------ GIVEN INFORMATION

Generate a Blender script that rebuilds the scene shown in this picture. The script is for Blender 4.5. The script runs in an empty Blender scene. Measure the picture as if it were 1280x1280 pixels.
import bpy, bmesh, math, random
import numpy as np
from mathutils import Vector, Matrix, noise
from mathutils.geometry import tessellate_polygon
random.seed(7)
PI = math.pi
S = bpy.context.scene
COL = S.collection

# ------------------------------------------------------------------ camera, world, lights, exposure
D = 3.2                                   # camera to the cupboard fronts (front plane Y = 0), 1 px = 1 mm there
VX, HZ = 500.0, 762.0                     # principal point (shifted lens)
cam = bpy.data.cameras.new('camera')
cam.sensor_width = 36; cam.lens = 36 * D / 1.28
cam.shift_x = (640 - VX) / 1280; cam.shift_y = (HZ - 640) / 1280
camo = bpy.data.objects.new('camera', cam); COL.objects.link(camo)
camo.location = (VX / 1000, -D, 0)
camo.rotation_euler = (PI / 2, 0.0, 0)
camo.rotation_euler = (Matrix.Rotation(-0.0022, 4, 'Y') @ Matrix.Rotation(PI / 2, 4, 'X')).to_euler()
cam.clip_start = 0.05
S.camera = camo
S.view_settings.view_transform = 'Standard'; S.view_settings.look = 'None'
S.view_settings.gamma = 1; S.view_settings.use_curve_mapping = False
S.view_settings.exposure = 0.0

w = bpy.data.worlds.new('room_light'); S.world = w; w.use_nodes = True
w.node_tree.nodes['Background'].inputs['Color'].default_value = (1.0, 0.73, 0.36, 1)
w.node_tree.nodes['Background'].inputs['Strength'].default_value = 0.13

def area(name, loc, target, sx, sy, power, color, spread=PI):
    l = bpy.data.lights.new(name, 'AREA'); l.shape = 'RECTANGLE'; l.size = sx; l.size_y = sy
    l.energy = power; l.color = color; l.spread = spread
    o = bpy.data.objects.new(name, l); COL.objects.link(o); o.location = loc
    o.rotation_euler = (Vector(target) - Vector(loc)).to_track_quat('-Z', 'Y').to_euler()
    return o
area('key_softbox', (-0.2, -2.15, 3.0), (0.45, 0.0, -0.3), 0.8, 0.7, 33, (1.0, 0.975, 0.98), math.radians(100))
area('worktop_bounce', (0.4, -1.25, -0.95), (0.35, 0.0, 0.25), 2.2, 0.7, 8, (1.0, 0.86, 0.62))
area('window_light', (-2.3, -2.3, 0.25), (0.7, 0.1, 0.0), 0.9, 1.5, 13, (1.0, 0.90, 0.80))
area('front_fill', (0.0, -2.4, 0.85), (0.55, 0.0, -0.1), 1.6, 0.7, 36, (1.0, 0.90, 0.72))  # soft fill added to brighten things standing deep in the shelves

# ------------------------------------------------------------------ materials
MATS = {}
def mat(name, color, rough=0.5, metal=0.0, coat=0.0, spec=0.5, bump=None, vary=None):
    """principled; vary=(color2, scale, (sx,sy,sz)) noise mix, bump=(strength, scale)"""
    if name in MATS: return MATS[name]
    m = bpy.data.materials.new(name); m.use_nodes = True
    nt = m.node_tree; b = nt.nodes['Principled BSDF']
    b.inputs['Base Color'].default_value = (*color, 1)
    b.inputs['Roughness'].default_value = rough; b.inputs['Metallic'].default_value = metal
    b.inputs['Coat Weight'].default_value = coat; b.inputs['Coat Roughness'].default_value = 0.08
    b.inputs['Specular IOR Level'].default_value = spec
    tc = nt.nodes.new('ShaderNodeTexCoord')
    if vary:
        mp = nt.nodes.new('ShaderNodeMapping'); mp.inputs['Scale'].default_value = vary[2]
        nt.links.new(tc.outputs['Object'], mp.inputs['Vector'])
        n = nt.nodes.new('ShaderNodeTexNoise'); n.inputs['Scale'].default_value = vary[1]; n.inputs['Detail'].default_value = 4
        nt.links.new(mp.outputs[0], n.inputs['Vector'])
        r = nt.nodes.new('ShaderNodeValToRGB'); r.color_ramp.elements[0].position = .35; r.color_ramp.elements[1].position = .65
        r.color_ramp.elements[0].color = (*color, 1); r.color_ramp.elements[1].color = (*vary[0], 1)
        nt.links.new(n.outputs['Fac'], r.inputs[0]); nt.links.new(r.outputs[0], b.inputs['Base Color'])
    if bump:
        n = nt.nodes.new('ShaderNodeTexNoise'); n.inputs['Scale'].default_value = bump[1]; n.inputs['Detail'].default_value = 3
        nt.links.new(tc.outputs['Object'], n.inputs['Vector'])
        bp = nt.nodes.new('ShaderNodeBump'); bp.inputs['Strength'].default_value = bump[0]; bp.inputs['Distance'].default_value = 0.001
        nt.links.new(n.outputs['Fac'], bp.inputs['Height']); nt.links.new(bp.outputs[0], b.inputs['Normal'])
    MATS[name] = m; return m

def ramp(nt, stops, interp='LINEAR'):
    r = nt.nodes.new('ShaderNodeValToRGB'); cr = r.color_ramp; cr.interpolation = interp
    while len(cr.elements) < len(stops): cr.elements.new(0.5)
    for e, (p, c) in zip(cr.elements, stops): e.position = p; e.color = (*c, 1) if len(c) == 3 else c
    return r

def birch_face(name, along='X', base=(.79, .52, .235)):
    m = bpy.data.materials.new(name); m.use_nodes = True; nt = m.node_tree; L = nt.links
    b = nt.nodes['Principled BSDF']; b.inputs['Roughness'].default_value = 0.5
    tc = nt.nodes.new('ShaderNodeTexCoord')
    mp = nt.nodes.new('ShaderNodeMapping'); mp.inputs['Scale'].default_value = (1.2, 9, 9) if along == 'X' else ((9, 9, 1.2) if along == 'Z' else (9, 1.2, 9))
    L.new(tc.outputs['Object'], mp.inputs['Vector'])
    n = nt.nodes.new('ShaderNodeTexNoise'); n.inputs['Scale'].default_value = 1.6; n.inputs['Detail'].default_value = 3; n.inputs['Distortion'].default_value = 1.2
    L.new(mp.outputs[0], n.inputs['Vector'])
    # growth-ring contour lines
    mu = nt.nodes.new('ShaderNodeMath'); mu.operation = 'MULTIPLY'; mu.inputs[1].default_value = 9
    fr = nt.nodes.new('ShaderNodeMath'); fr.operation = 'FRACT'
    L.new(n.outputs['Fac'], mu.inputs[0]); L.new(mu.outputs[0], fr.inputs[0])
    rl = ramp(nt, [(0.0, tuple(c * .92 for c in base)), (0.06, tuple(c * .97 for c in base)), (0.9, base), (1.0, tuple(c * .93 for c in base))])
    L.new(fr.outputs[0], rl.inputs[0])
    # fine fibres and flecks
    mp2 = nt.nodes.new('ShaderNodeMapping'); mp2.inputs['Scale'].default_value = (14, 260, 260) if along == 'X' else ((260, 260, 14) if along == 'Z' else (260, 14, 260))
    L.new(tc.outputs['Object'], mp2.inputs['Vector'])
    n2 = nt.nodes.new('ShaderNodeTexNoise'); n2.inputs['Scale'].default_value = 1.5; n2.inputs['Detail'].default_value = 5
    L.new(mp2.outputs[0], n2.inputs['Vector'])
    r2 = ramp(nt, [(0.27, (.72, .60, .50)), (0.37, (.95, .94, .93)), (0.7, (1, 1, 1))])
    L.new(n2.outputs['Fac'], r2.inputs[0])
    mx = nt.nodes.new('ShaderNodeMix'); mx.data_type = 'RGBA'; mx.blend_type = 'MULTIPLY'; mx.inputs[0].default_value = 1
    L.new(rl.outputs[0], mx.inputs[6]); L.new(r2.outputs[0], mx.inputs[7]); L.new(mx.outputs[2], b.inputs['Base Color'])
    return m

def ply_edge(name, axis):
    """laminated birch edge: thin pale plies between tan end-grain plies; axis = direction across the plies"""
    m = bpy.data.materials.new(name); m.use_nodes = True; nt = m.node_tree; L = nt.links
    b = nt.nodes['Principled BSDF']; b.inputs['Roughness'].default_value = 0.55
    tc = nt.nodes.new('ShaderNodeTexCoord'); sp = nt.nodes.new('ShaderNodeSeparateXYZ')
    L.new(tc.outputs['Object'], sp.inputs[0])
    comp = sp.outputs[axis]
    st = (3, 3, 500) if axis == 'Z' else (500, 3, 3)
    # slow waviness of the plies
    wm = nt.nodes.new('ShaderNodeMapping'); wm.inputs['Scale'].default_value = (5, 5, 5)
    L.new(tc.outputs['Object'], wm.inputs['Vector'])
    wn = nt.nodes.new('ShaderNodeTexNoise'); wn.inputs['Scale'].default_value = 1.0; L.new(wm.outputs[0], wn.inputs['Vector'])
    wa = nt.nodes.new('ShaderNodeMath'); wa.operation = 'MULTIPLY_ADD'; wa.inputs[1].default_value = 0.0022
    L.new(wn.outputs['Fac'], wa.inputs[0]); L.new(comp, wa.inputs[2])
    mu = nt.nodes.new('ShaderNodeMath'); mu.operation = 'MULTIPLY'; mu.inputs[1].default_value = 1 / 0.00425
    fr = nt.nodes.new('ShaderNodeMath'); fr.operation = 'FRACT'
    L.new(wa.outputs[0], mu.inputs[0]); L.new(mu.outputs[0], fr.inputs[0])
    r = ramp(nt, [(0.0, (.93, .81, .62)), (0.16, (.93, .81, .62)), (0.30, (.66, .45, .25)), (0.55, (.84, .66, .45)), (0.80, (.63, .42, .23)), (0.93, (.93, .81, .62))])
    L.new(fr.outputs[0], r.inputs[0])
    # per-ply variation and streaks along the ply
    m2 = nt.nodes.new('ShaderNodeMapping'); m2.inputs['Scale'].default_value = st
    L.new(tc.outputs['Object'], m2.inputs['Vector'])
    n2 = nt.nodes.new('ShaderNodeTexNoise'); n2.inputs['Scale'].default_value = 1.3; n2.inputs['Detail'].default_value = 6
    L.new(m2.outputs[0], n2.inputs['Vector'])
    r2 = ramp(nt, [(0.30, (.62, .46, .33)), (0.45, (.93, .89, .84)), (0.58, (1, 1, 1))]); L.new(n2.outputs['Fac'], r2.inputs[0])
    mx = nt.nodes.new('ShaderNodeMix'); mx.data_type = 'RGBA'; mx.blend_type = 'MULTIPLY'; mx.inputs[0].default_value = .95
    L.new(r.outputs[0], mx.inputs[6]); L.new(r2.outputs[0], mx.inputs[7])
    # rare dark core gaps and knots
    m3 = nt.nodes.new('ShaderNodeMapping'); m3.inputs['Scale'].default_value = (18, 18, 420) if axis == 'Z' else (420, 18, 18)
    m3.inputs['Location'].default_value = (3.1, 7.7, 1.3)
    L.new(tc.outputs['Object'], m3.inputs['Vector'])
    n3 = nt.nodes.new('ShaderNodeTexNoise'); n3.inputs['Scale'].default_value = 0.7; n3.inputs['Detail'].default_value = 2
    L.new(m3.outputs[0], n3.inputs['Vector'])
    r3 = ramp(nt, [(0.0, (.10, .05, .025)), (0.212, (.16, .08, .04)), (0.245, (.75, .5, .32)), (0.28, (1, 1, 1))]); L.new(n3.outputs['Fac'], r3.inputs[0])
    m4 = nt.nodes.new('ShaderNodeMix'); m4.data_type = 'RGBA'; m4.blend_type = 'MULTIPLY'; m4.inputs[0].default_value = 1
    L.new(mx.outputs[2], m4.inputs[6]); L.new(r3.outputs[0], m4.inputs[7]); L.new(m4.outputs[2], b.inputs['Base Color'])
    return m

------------

#### [WHAT YOU SHOULD DO]
Count how many lines of the data include the word "scene". Your reply should be that number alone.

#### [SOLVED PROBLEM]
2